The U.S. used to stand for “no one else matters but US.” Then came Bollywood, and its 1.2 billion audience members, including pretty much the best engineers in the world.
And then came Crouching Tiger, Hidden Dragon, and its audience of 1.3 billion consumers of concrete and Hong Kong. Oh, and Kate Beckinsale was crowned the sexiest woman in the world, per Esquire. ScarJo and Megan, you have your place, but audiences around the world, heck even here, find celebrities more desirable if their personal brands are born outside the US.
U.S. Citizens:
Your earning power and net worth are dependent on seeing yourself as employable by anyone, anywhere. Your personal brand must embrace that you are a world citizen, not because it’s the polite thing to be or because global warming is melting another continent’s ice caps and you’ll miss out on seeing polar bears.
Right now, your best job may be with a multinational not based in the US, a US company that is globally oriented or any business where you’re not just serving the locals. Unless your personal brand is to intentionally cater to the locals, like running a neighborhood diner, which is incredibly cool and could totally rock a gentrifying couple of blocks. Of course, if your personal brand is entrepreneurial then you might be thinking about franchising your concept, so remember Subway has more overseas stores than domestic.
Global thinking isn’t just for brands like Coke, Nike and Disneyland anymore. Increasingly, it’s for your personal brand and mine. My cousin Allan started out running a classic Mustang parts business in Long Beach. His personal brand was big with the membership of a few local Mustang car clubs and the classic car geeks at swap meets. Five years later, he makes most of his money shipping cars overseas. He’s built his personal brand by being a rock solid supplier of cherry condition cars to big money bidders in Australia, New Zealand, the EU, the UAE and of course, Asia.
So citizens of the US, make your personal brand global friendly. Read a business etiquette book that tells you the rules in the places where you won’t find familiar faces. Like how you should show up on time to German meetings but stay calm when you’re the only one in the conference room in Rio and it’s two hours later than, oh let’s just say you anticipated. If you had the oil, fresh water and Olympics that Brazil has, you might be more casual than concerned when the US pays you a call.
Here’s what you do now
1. Pick a daily newspaper website from 5 nations – only one of them from your home country. Read at least the headlines.
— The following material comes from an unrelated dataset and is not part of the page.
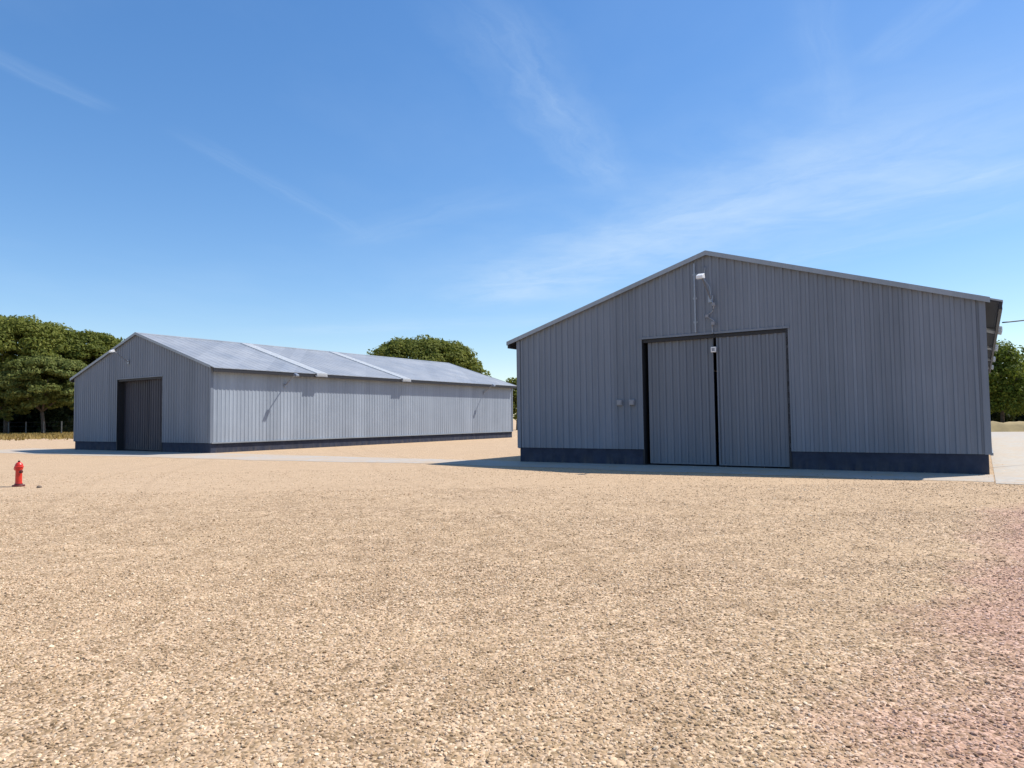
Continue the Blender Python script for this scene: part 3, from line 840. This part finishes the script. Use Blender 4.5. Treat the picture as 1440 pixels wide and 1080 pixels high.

Yes – most of them are translated into English (we still are the language of air traffic control).
2. Look for your passport, and if it’s time to renew it, take a photo that makes you look like a trustworthy business person, and not like you at 19, needing a haircut and living on Ramen noodles.
3. Pick 3 multinational companies to follow online, so you can see what it’s like to be part of the whole world – and not think you are the whole world.